From the very first line of the data to the line containing "nt.links.new(bg.outputs[0], wo.inputs[0])", retype everything exactly, leaving the pictures behind.

··· Data supplied ···

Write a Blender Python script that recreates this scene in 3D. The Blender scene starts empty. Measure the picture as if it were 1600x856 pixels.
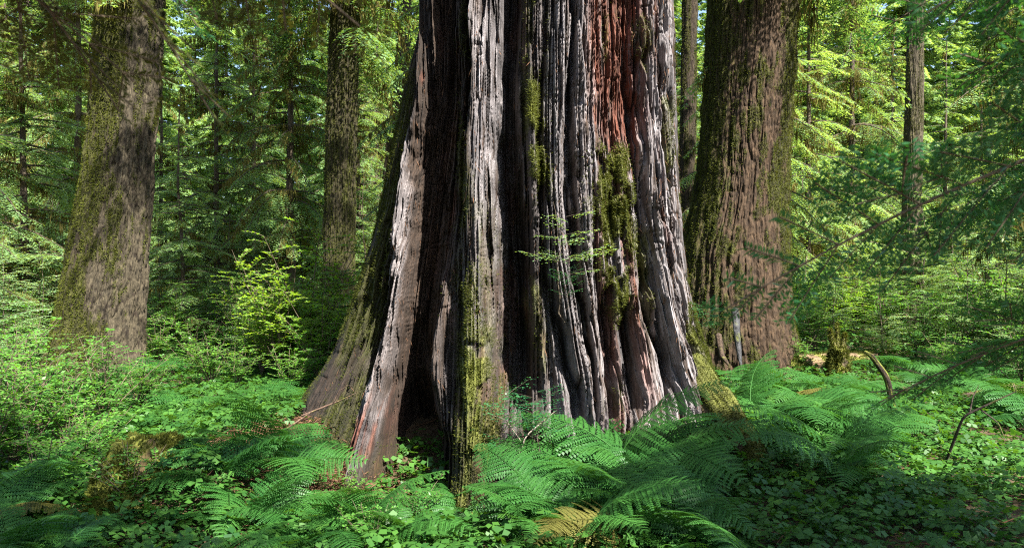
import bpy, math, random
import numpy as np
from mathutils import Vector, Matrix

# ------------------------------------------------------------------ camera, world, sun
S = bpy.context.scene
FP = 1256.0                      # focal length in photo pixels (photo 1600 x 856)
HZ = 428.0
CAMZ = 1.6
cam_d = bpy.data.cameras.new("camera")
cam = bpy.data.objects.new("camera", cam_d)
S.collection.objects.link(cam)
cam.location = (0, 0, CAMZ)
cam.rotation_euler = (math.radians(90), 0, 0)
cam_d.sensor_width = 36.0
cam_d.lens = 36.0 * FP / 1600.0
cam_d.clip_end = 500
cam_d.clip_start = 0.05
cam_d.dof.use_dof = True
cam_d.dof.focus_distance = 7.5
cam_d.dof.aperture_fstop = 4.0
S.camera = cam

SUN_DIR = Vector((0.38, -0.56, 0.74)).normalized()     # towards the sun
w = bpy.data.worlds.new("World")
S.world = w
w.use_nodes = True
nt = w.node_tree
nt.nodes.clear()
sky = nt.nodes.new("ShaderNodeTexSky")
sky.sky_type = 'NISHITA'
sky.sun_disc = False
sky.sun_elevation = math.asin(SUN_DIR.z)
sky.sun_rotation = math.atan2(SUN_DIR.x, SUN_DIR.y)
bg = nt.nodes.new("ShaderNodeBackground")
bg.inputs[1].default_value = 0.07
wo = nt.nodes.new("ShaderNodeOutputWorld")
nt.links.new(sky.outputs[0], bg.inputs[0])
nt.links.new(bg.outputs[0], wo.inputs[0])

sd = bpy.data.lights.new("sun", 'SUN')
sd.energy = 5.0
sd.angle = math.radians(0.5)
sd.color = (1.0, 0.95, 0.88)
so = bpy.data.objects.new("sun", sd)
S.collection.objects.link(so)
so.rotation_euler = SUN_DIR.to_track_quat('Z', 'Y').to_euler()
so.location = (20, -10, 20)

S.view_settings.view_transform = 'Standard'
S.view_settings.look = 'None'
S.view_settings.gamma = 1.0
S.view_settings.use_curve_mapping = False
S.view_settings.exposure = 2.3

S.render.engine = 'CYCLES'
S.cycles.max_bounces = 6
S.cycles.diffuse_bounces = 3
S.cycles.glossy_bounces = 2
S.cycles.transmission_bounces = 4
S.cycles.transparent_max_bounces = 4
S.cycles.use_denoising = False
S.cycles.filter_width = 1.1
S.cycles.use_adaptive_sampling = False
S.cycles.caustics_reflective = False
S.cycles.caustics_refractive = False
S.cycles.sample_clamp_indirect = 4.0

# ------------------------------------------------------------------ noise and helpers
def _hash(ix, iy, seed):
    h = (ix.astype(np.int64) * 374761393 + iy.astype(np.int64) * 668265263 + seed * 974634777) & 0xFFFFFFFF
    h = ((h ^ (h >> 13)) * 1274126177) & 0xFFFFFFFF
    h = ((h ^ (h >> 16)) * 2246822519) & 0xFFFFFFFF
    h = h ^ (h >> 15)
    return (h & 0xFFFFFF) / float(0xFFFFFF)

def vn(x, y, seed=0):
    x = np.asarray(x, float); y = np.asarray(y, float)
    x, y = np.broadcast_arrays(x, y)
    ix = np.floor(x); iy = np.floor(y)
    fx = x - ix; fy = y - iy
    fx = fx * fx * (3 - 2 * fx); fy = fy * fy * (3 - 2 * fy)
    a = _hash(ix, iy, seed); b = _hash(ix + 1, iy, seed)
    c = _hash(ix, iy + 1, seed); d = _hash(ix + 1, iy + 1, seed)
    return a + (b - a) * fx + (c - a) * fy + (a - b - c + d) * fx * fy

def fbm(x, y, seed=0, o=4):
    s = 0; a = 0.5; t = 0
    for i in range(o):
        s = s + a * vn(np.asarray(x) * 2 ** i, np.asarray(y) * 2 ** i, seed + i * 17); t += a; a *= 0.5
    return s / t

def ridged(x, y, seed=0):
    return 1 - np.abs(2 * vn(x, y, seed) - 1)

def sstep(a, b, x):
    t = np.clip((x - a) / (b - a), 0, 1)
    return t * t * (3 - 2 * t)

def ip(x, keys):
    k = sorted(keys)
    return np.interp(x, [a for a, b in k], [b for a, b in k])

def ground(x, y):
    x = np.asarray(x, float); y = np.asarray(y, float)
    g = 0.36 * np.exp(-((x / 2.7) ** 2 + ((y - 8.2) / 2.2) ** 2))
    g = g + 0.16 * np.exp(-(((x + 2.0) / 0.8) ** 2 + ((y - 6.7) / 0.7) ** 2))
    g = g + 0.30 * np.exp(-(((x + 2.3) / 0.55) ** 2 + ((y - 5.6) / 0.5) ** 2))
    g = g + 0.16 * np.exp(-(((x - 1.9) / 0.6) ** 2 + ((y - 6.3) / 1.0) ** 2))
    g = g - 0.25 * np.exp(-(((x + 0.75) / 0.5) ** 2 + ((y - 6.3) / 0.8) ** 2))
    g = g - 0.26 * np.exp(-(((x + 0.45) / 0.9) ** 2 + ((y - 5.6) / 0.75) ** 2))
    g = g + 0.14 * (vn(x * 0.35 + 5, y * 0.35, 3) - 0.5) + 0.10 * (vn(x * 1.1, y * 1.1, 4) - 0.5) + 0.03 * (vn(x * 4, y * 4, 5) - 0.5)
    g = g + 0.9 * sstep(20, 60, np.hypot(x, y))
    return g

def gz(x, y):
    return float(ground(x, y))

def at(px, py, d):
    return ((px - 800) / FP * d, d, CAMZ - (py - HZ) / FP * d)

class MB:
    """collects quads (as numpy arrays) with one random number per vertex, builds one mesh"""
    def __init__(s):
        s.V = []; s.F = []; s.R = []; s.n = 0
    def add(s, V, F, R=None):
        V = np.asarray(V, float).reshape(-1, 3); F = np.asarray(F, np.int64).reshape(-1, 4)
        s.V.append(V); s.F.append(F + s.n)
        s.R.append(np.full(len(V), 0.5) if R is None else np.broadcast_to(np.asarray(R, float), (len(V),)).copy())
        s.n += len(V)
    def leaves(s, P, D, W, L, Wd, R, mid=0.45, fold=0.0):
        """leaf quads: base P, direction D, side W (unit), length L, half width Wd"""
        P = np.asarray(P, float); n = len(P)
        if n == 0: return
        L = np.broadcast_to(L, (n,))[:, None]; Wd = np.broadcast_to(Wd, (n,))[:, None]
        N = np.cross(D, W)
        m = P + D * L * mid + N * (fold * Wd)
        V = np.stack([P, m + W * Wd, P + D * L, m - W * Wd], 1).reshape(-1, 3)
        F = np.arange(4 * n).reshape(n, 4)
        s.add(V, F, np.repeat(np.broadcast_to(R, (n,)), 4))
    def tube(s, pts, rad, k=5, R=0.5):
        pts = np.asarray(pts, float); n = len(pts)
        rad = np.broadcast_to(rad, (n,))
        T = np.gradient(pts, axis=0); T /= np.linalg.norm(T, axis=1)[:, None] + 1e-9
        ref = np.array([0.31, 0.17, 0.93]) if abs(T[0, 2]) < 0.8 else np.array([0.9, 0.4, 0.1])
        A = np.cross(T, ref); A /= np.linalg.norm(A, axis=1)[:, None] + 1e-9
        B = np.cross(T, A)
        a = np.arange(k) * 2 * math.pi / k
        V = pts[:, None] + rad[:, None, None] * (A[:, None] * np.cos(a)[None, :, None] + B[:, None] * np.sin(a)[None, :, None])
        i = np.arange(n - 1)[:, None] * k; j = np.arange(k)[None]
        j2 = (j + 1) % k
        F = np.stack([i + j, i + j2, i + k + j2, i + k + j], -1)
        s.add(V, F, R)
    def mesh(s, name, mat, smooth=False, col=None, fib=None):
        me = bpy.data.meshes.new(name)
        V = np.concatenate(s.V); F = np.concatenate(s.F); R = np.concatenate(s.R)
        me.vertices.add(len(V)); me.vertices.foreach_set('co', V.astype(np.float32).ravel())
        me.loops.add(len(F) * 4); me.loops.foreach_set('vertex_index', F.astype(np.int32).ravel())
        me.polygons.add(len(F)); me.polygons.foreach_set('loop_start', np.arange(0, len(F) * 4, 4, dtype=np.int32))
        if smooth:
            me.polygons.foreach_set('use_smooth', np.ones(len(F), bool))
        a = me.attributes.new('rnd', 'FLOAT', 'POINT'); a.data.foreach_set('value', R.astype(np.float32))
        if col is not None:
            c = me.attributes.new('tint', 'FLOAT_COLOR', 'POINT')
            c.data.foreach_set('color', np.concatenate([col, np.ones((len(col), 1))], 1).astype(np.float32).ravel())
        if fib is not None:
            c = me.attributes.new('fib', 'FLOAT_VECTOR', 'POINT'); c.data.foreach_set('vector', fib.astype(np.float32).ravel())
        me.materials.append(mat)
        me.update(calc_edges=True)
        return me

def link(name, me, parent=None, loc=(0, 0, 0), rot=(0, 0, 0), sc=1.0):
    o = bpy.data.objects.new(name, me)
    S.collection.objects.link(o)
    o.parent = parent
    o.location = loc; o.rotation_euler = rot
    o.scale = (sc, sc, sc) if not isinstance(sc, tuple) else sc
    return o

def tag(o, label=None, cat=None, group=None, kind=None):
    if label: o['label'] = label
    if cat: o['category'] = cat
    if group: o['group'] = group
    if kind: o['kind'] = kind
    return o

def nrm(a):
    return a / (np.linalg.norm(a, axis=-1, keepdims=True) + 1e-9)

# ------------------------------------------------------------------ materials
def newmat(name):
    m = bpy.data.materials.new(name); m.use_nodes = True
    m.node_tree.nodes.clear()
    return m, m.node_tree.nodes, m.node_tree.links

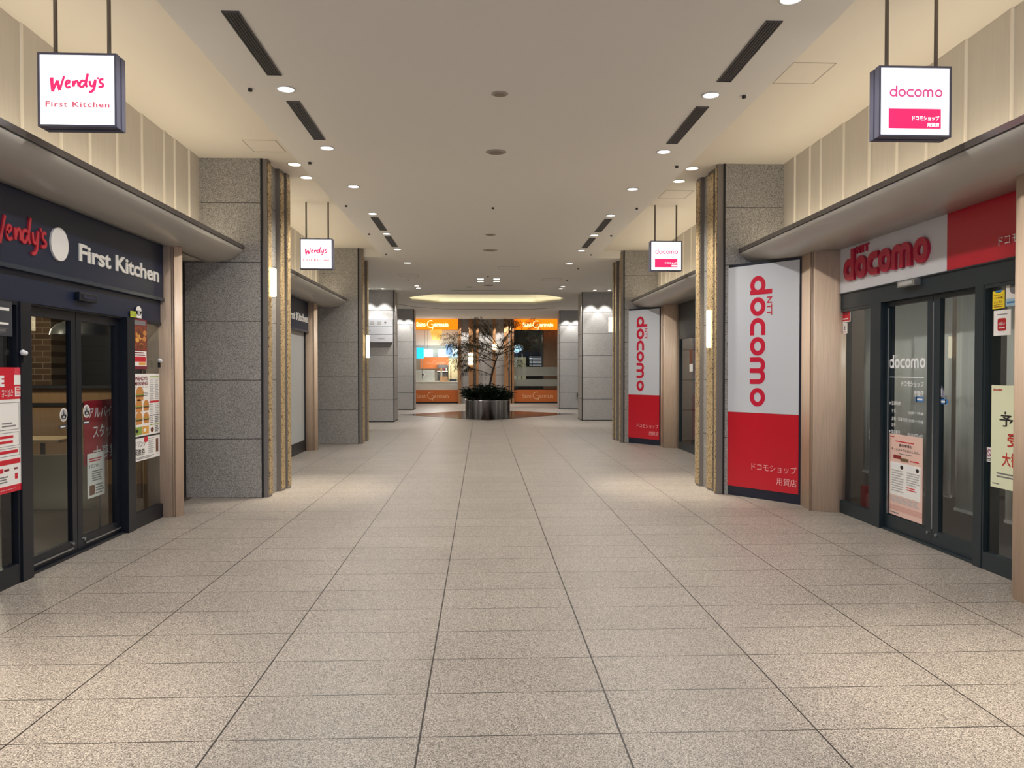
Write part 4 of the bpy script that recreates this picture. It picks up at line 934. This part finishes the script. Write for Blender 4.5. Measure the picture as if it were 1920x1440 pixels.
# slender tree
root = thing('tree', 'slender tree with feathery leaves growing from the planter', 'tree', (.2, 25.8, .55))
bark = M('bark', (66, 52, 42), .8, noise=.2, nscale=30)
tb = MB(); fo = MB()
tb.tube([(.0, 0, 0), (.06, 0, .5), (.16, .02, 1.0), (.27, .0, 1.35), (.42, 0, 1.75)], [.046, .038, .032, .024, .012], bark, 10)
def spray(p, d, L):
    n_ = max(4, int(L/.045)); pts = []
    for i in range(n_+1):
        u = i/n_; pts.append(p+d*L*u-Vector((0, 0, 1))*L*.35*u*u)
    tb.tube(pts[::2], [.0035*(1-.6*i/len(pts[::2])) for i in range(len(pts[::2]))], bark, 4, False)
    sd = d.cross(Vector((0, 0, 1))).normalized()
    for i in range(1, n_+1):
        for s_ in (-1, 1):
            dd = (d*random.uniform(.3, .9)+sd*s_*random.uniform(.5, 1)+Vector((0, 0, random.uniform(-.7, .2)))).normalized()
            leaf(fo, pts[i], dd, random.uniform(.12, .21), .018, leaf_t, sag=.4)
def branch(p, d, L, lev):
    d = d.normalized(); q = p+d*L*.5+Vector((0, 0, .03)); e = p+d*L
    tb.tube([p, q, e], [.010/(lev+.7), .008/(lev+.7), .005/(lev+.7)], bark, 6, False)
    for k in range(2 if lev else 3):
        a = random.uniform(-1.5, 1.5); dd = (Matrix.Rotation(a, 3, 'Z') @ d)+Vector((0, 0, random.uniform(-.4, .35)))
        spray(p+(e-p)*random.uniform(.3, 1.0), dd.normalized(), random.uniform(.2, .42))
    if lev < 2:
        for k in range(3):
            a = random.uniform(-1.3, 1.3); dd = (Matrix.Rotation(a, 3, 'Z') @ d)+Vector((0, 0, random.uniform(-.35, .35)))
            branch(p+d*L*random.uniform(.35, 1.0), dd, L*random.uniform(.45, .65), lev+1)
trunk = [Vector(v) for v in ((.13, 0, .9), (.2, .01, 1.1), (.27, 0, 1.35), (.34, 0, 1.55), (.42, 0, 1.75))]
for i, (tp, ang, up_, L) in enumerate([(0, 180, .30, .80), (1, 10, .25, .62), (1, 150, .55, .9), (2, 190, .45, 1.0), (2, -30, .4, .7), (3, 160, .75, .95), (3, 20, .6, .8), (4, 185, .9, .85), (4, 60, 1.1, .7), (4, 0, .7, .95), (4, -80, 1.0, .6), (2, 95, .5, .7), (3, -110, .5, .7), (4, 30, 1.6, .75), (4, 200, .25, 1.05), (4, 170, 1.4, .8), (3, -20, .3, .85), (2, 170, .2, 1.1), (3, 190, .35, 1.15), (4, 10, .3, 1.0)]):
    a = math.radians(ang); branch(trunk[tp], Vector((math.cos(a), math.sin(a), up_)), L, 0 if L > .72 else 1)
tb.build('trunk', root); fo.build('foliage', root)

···

> **Right answer**:
Write a Blender Python script that recreates this scene in 3D. The Blender scene starts empty. Measure the picture as if it were 1600x856 pixels.
import bpy, math, random
import numpy as np
from mathutils import Vector, Matrix

# ------------------------------------------------------------------ camera, world, sun
S = bpy.context.scene
FP = 1256.0                      # focal length in photo pixels (photo 1600 x 856)
HZ = 428.0
CAMZ = 1.6
cam_d = bpy.data.cameras.new("camera")
cam = bpy.data.objects.new("camera", cam_d)
S.collection.objects.link(cam)
cam.location = (0, 0, CAMZ)
cam.rotation_euler = (math.radians(90), 0, 0)
cam_d.sensor_width = 36.0
cam_d.lens = 36.0 * FP / 1600.0
cam_d.clip_end = 500
cam_d.clip_start = 0.05
cam_d.dof.use_dof = True
cam_d.dof.focus_distance = 7.5
cam_d.dof.aperture_fstop = 4.0
S.camera = cam

SUN_DIR = Vector((0.38, -0.56, 0.74)).normalized()     # towards the sun
w = bpy.data.worlds.new("World")
S.world = w
w.use_nodes = True
nt = w.node_tree
nt.nodes.clear()
sky = nt.nodes.new("ShaderNodeTexSky")
sky.sky_type = 'NISHITA'
sky.sun_disc = False
sky.sun_elevation = math.asin(SUN_DIR.z)
sky.sun_rotation = math.atan2(SUN_DIR.x, SUN_DIR.y)
bg = nt.nodes.new("ShaderNodeBackground")
bg.inputs[1].default_value = 0.07
wo = nt.nodes.new("ShaderNodeOutputWorld")
nt.links.new(sky.outputs[0], bg.inputs[0])
nt.links.new(bg.outputs[0], wo.inputs[0])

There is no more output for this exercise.